Success, explains Stuart Parnes, executive director of Connecticut Humanities, can become a trap. This organization was consistently regarded as one of the best of its kind nationally during the thirty-year tenure of his predecessor, Bruce Fraser.
When Fraser died in 2010, however, the board of directors recognized that an opportunity for change had arrived and that what had worked so well for three decades needed adjustment for success in the future. New directions, in short, but these needed to be pursued sensitively so as not to compromise existing strengths or alienate staff. And so it recruited Parnes, who, before taking on the presidency of the Chesapeake Bay Maritime Museum, had served for more than thirty years managing museums in Connecticut. In that capacity, he had come to know Connecticut’s humanities council first from the outside as an applicant for grants, and then as a member and, ultimately, chairman of the board. He knew how the council had worked; now he needed to discover how it would work.
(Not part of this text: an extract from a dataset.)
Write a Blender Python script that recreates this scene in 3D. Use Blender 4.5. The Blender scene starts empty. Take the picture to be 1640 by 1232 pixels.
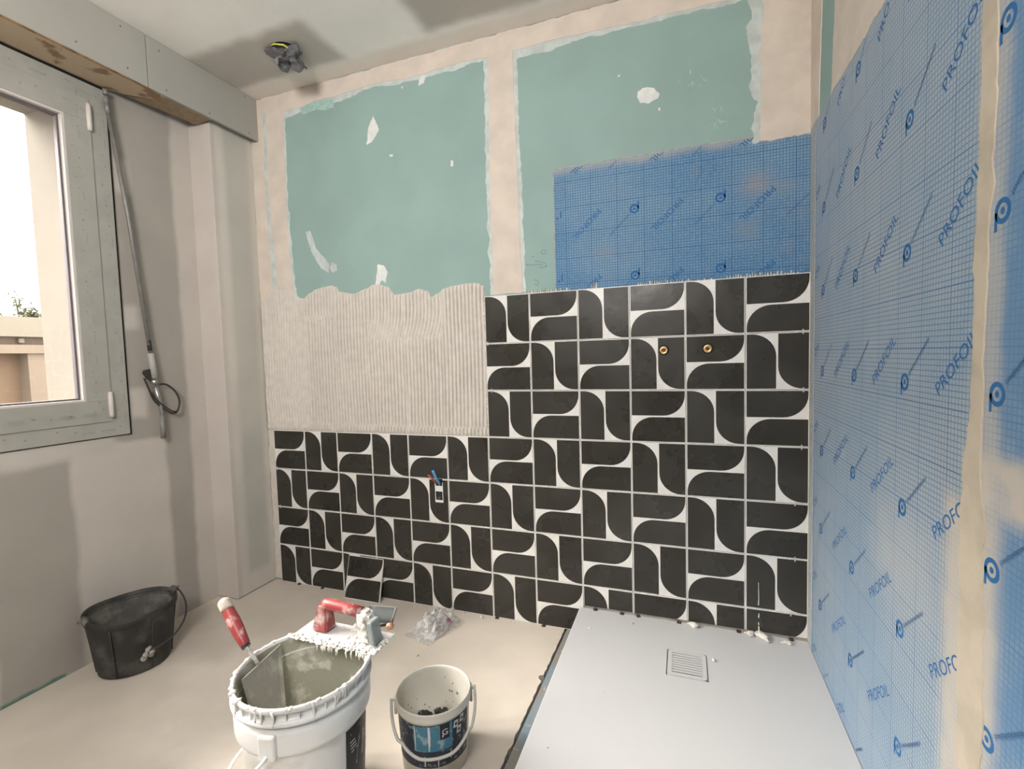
import bpy, bmesh, math, random
from math import sin, cos, pi, radians, sqrt, atan2
from mathutils.geometry import delaunay_2d_cdt
from mathutils import Vector, Matrix, Euler, noise as mnoise

random.seed(7)
SC = bpy.context.scene
COL = SC.collection

# ------------------------------------------------------------------ camera, sky, lamps, exposure
CAM = Vector((1.98961, -1.87436, 1.14021))
CROT = Euler((1.513171, .0280578, .3438425), 'XYZ')
FPX = 761.244
cd = bpy.data.cameras.new('camera')
cd.sensor_fit = 'HORIZONTAL'; cd.sensor_width = 36.0; cd.lens = FPX / 1640 * 36.0
cd.clip_start = .02; cd.clip_end = 200
cam = bpy.data.objects.new('camera', cd); COL.objects.link(cam)
cam.location = CAM; cam.rotation_euler = CROT
SC.camera = cam

W = bpy.data.worlds.new('overcast_sky'); SC.world = W; W.use_nodes = True
nt = W.node_tree; nt.nodes.clear()
o = nt.nodes.new('ShaderNodeOutputWorld'); b = nt.nodes.new('ShaderNodeBackground')
b.inputs['Color'].default_value = (1.0, .945, .865, 1); b.inputs['Strength'].default_value = 3.2
nt.links.new(b.outputs[0], o.inputs[0])

def area(name, loc, target, sx, sy, power, col):
    l = bpy.data.lights.new(name, 'AREA'); l.shape = 'RECTANGLE'; l.size = sx; l.size_y = sy
    l.energy = power; l.color = col
    ob = bpy.data.objects.new(name, l); COL.objects.link(ob); ob.location = loc
    ob.rotation_euler = (Vector(target) - Vector(loc)).to_track_quat('-Z', 'Y').to_euler()
    return ob
# unseen fill light added behind the camera to brighten ceiling and left wall
area('fill_lamp', (1.55, -2.7, 2.08), (.50, -1.3, 2.44), .6, .5, 26, (1, .96, .93))
# hazy sun falling in through the window from behind the outbuilding
sl = bpy.data.lights.new('hazy_sun', 'SUN'); sl.energy = 15; sl.angle = radians(45); sl.color = (1, .95, .87)
so = bpy.data.objects.new('hazy_sun', sl); COL.objects.link(so)
so.rotation_euler = Vector((1, .16, -.95)).to_track_quat('-Z', 'Y').to_euler()
# sampling portal in the window opening (gives no light of its own)
pt = area('window_portal', (-.30, -1.21, 1.55), (1, -1.21, 1.55), 1.0, 1.15, 1, (1, 1, 1))
pt.data.cycles.is_portal = True

SC.view_settings.view_transform = 'Standard'; SC.view_settings.look = 'None'
SC.view_settings.gamma = 1; SC.view_settings.use_curve_mapping = False
SC.view_settings.exposure = 1.10

# ------------------------------------------------------------------ measuring helper: a photo ray met with a real plane
RM = CROT.to_matrix()
def at(u, v, axis, val):
    d = RM @ Vector(((u - 820) / FPX, -(v - 616) / FPX, -1))
    t = (val - CAM[axis]) / d[axis]
    return CAM + d * t
def bw(u, v, y=.012):
    q = at(u, v, 1, y); return (q.x, q.z)
def rw(u, v):
    q = at(u, v, 0, 2.4); return (q.y, q.z)

# ------------------------------------------------------------------ node helpers
class N:
    def __init__(s, name):
        s.m = bpy.data.materials.new(name); s.m.use_nodes = True
        s.t = s.m.node_tree; s.t.nodes.clear()
        s.out = s.t.nodes.new('ShaderNodeOutputMaterial')
        s.p = s.t.nodes.new('ShaderNodeBsdfPrincipled')
        s.t.links.new(s.p.outputs[0], s.out.inputs[0])
        s.tc = s.t.nodes.new('ShaderNodeTexCoord')
        s.obj = s.tc.outputs['Object']
    def link(s, a, b): s.t.links.new(a, b)
    def set(s, inp, v):
        if hasattr(v, 'is_linked') or hasattr(v, 'links'): s.link(v, inp)
        else: inp.default_value = v
    def math(s, op, a, b=0.0, c=None, clamp=False):
        n = s.t.nodes.new('ShaderNodeMath'); n.operation = op; n.use_clamp = clamp
        s.set(n.inputs[0], a); s.set(n.inputs[1], b)
        if c is not None: s.set(n.inputs[2], c)
        return n.outputs[0]
    def noise(s, scale, detail=3, vec=None, rough=.55, dist=0):
        n = s.t.nodes.new('ShaderNodeTexNoise'); n.inputs['Scale'].default_value = scale
        n.inputs['Detail'].default_value = detail; n.inputs['Roughness'].default_value = rough
        n.inputs['Distortion'].default_value = dist
        s.link(vec or s.obj, n.inputs['Vector']); return n.outputs['Fac']
    def mapped(s, scale):
        n = s.t.nodes.new('ShaderNodeMapping'); n.inputs['Scale'].default_value = scale
        s.link(s.obj, n.inputs['Vector']); return n.outputs[0]
    def sep(s):
        n = s.t.nodes.new('ShaderNodeSeparateXYZ'); s.link(s.obj, n.inputs[0]); return n.outputs
    def ramp(s, v, a, b, to0=0.0, to1=1.0, smooth=True):
        n = s.t.nodes.new('ShaderNodeMapRange'); n.interpolation_type = 'SMOOTHSTEP' if smooth else 'LINEAR'
        s.set(n.inputs['Value'], v); n.inputs['From Min'].default_value = a; n.inputs['From Max'].default_value = b
        n.inputs['To Min'].default_value = to0; n.inputs['To Max'].default_value = to1
        return n.outputs['Result']
    def mix(s, f, a, b):
        n = s.t.nodes.new('ShaderNodeMix'); n.data_type = 'RGBA'
        s.set(n.inputs['Factor'], f)
        for i, v in ((6, a), (7, b)):
            if isinstance(v, (tuple, list)): n.inputs[i].default_value = (v[0], v[1], v[2], 1)
            else: s.link(v, n.inputs[i])
        return n.outputs[2]
    def bump(s, h, strength, dist=.01):
        n = s.t.nodes.new('ShaderNodeBump'); n.inputs['Strength'].default_value = strength
        n.inputs['Distance'].default_value = dist
        s.link(h, n.inputs['Height']); s.link(n.outputs[0], s.p.inputs['Normal'])
    def color(s, c):
        i = s.p.inputs['Base Color']
        if isinstance(c, (tuple, list)): i.default_value = (c[0], c[1], c[2], 1)
        else: s.link(c, i)
    def rect(s, U, V, u0, u1, v0, v1, soft):
        a = s.ramp(U, u0 - soft, u0 + soft); b_ = s.ramp(U, u1 - soft, u1 + soft, 1, 0)
        c = s.ramp(V, v0 - soft, v0 + soft); d = s.ramp(V, v1 - soft, v1 + soft, 1, 0)
        return s.math('MULTIPLY', s.math('MULTIPLY', a, b_), s.math('MULTIPLY', c, d))

def mat(name, col, rough=.6, metal=0, var=0.0, vscale=9, bump=0, bscale=80, spec=.5, trans=0, alpha=1, col2=None, cut=(.45, .6)):
    n = N(name); n.p.inputs['Roughness'].default_value = rough; n.p.inputs['Metallic'].default_value = metal
    n.p.inputs['Specular IOR Level'].default_value = spec
    if trans: n.p.inputs['Transmission Weight'].default_value = trans
    if alpha < 1: n.p.inputs['Alpha'].default_value = alpha
    if col2 is not None:
        n.color(n.mix(n.ramp(n.noise(vscale, 6), cut[0], cut[1]), col, col2))
    elif var:
        lo = tuple(max(0, c * (1 - var)) for c in col); hi = tuple(min(1, c * (1 + var)) for c in col)
        n.color(n.mix(n.ramp(n.noise(vscale, 5), .3, .7), lo, hi))
    else: n.color(col)
    if bump: n.bump(n.noise(bscale, 4), bump)
    return n.m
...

One of the first things he and the board did in beginning their strategic planning was to take “a hard look at who our audiences were,” and what they found was that they tended to be older, well-educated, and “largely white.” This threatened the council’s relevance in an increasingly diverse state, one that includes some of the nation’s wealthiest suburbs, but also a huge population at the lower end of the economic scale in its cities. The council needed to become important to a broader and younger constituency, especially in an era when state budgets are shrinking. The state of Connecticut has been generous with its humanities council in the past, but a continuation of this level of support could not be taken for granted—“not for a minute,” says Parnes.
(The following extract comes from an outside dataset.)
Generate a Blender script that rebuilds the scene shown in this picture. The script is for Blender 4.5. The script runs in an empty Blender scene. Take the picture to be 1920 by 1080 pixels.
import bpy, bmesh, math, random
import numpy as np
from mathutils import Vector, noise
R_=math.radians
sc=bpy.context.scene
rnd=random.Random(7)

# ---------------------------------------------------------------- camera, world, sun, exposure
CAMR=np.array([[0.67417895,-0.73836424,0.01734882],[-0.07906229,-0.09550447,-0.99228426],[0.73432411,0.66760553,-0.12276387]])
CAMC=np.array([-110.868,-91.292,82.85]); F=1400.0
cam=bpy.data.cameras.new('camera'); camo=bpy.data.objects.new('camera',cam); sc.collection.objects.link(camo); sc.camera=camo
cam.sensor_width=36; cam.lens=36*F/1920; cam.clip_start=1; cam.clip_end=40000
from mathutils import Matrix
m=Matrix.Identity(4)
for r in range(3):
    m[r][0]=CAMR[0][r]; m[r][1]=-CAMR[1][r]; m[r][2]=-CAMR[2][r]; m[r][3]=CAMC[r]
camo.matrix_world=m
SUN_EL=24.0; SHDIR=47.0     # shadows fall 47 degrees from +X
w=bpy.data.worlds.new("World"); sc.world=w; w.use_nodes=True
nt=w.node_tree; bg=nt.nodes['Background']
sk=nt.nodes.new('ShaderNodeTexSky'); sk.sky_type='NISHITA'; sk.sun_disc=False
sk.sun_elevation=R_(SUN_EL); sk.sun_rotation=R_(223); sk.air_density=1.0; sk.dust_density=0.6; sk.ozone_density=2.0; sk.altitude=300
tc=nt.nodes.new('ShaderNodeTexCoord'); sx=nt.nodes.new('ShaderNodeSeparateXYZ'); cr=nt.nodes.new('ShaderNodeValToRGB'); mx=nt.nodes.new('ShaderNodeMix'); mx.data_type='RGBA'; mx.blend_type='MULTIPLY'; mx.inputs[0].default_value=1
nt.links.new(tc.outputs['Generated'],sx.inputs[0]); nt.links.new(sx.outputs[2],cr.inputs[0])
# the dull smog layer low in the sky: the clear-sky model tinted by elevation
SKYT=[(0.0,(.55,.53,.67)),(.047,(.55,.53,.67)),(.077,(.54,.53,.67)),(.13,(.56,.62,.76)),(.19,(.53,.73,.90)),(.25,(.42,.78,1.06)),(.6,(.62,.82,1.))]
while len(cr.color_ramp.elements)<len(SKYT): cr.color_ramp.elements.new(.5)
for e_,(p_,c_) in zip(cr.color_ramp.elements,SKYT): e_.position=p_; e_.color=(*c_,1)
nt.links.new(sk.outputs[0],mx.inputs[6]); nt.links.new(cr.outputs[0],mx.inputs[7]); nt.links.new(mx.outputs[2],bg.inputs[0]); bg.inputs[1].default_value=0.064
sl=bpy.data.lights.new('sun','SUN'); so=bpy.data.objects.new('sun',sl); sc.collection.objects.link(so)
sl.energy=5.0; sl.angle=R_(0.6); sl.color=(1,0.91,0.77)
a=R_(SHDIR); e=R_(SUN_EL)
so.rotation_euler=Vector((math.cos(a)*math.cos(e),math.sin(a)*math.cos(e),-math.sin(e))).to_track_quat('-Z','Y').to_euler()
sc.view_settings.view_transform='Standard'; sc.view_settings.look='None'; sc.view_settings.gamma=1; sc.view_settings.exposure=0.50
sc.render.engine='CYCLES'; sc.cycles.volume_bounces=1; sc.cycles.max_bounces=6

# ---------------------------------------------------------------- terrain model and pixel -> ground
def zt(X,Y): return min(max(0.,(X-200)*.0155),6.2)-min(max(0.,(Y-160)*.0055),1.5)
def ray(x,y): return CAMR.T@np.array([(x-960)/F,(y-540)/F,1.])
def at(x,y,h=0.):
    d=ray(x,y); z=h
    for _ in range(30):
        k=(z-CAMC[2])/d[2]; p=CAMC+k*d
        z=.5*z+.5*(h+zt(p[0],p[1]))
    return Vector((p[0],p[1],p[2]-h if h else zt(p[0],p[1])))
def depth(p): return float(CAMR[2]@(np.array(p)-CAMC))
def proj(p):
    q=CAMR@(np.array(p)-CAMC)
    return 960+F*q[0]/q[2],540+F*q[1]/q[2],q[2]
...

His response has been to make the money go further than ever, and into programming not traditionally supported by state humanities councils. Promoting interest in Connecticut’s history had always been one of the organization’s fortés; now Parnes is seeking to use that as a tool to spark new kinds of discussions. With the issue of job creation so much in the forefront locally, the council decided to book a traveling exhibition produced by the Smithsonian Institution, “The Way We Worked,” a chronicle of changes in the American workplace depicted in photographs from the National Archives, spanning 1857–1987. The council will be sending this into seven different communities around Connecticut in 2013–2014. In the meantime, it has contacted a diverse collection of groups within each of those communities, not just its usual partners such as museums and libraries, but also organizations ranging from local theater groups to chambers of commerce and community colleges, soliciting ideas about programs they could offer that would build on the Smithsonian show.
This is in stark contrast to the council’s old, more passive way of operating, which was to wait for groups to propose individual themes they might explore by themselves. Parnes hopes to get the fishing fleet of coastal Connecticut in communication with the farmers of the interior, who are feeding the local foods movement, the immigrant communities in New Haven talking with the policy makers in the state capital. To those who might question the connection of this with the humanities, Parnes replies, “If humanities at their broadest are about who we are and how we relate to each other, and how we got to where we are, nothing has impacted our world as much as what we call ‘work’.” When local communities are cutting budgets and often have no funds to share with local history and literacy groups, state grants from his council become essential. Humanities are not just a pastime for the well-to-do. In a time of social stress and change, “the stories that we tell, the organizations that we support are that glue that holds our communities together." Parnes is taking nothing for granted—not for a minute.